Fulbright & Jaworski required first-year litigation associates to go through a weekslong litigation training that culminated in “being sequestered at The Houstonian for a week practicing depositions and cross-examinations all hours of the day and then presenting a trial to a jury of high school students.
“I loved every moment of it,” she said.
Only a year out of law school, Hill served as first-chair counsel in a trial in a breach-of-contract case that involved the sale of a multimillion-dollar racetrack in Colorado Springs.
The lead partner on the case was in trial with another larger-dollar dispute when the judge surprised the lawyers by calling for oral arguments to begin. The case was a bench trial – no jury. And her client was a co-defendant.
“I know this is your case,” Fulbright partner Charlie Deacon told Hill the morning of the trial. “I’m going to let you give the opening statement and, depending on how you do, we can decide how we proceed.”
“It must have gone well, because over the next five days Charlie let me direct and cross-examine many of the witnesses, and I also gave the closing argument,” she said. “We won the trial, and I still have the congratulatory letter from the client framed on my office wall.”

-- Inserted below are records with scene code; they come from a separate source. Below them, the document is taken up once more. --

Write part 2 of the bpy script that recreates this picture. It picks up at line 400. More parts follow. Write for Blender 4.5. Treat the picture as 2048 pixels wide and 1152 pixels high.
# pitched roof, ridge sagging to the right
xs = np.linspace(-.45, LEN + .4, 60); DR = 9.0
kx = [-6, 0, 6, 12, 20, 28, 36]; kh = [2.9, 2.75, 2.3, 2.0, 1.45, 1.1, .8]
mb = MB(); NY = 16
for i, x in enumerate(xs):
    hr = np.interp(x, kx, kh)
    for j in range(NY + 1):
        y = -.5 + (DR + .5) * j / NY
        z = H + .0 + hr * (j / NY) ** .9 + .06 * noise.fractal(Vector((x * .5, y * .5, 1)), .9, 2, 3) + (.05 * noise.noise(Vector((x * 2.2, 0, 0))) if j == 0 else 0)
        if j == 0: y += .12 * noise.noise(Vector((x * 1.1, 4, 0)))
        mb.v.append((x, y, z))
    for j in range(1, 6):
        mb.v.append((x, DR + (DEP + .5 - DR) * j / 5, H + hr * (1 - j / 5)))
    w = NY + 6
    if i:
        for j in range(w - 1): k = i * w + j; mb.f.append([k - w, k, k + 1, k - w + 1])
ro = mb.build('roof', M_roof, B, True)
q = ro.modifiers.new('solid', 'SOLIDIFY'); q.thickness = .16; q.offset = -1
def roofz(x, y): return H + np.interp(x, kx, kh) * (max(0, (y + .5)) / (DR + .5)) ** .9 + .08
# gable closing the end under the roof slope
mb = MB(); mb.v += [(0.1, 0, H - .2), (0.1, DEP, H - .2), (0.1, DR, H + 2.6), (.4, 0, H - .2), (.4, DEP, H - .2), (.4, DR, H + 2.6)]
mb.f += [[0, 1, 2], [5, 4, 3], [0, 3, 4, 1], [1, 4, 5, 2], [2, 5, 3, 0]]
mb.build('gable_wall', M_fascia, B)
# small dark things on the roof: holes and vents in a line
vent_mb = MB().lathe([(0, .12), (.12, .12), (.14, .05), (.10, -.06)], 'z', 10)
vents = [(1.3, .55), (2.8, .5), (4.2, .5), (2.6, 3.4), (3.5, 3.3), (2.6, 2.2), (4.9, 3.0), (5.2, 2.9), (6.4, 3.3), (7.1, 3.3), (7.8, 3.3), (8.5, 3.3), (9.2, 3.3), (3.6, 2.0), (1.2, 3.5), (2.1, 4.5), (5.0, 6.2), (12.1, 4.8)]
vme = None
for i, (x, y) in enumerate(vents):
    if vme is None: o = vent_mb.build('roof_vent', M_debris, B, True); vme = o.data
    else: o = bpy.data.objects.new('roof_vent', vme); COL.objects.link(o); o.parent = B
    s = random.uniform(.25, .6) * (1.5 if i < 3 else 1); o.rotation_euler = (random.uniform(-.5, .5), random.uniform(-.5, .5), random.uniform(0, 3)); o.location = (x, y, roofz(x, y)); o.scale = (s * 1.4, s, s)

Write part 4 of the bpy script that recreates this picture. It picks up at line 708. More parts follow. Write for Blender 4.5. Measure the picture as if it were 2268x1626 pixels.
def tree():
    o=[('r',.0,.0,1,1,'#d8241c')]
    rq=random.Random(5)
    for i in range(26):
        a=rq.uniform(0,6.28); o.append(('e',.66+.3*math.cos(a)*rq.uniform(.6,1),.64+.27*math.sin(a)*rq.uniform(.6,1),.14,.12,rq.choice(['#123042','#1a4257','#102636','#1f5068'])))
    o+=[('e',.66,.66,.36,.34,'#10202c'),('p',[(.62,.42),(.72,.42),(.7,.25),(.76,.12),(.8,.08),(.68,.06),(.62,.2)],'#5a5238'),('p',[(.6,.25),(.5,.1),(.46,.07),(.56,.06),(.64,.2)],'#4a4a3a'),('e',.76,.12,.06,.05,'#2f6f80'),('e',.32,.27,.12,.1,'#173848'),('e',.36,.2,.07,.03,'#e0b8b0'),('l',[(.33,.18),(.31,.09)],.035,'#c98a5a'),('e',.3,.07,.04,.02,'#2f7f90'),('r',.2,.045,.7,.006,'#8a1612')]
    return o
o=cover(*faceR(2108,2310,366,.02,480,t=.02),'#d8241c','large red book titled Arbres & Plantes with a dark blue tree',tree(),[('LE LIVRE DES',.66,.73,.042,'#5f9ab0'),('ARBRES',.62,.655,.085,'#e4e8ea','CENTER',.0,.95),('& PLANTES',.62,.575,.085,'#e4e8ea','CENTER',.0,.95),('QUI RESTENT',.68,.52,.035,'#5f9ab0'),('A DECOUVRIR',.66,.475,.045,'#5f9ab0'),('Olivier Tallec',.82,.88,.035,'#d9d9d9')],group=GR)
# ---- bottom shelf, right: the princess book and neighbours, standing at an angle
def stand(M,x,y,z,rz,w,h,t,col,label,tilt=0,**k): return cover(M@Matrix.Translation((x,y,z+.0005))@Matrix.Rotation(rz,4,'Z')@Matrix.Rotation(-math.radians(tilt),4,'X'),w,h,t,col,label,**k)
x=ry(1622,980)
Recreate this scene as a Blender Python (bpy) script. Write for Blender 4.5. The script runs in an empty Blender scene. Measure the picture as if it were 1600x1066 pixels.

After three years at Fulbright, Hill spent 18 months at the Houston litigation boutique AZA and then more than four years at Littler Mendelson, where she honed her labor and employment skills.
While at Littler, Hill did a secondment at Direct Energy, which allowed her to see how being in-house provided opportunities to be more “proactive at preventing employee-related disputes – as opposed to just reactionary.”
In August 2016, she became senior counsel over labor and employment at BHP.
Hill also played a key role in re-examining the requirements that determine what skills were truly needed for certain positions.
“For some mining roles, the most important job requirement was experience in multitasking in high-risk safety situations, and we knew that we could train the employee in other practical areas of the job,” she said. “Based on that criteria, we began recruiting 911 dispatchers and air traffic controllers for these roles because they are adept in these types of situations.”
The strategy gave the company a more diverse applicant pool when filling the positions.
“To be clear, BHP requires that the best qualified candidate be chosen for each role,” she said. “However, we have seen that when there is a more diverse applicant pool, more women are being chosen as the best candidates for positions.”
BHP predicted that the implementation of its gender diversity initiative in the U.S. carried legal risk for reverse discrimination lawsuits filed by males.
Hill’s team recently defended its first lawsuit filed by a former male employee claiming reverse discrimination.
“I’m proud to say that we won summary judgment in Texas state court on the matter,” she said. “This legal victory solidified what we already knew – that we are implementing our diversity initiative in a manner that does not discriminate against others.”
Hill is also a legal advisor in implementing BHP’s anti-racism campaign and promotion of racial equity within the company. This year, BHP executed “a pay parity review where we assessed whether employees of different races and ethnicities were paid the same for performing substantially similar roles.”
“Unfortunately, we did identify some anomalies and took immediate steps to rectify them,” she said.
Lawyers who work with Hill say she “exhibits judgment and experience well beyond her years.”
“When Ashley talks, people listen,” said Norton Rose Fulbright partner Kevin O’Gorman. “At a recent arbitration merits hearing, Ashley directed her outside counsel – us – on pivotal issues that changed the entire dynamic of the case and led to a great win for her company.
“Perhaps even outshining her dazzling emotional intelligence, Ashley is habitually upbeat and pleasant, even in the darkest of times during the course of a hard-fought case,” O’Gorman said. “She is a strong advocate for diversity and inclusion in the outside teams she manages, as evidenced by her enthusiastic support for the young and diverse members of our trial team.
Adds Shauna Clark, “Ashley is fearless. She will accept every challenge and have a great time meeting it.”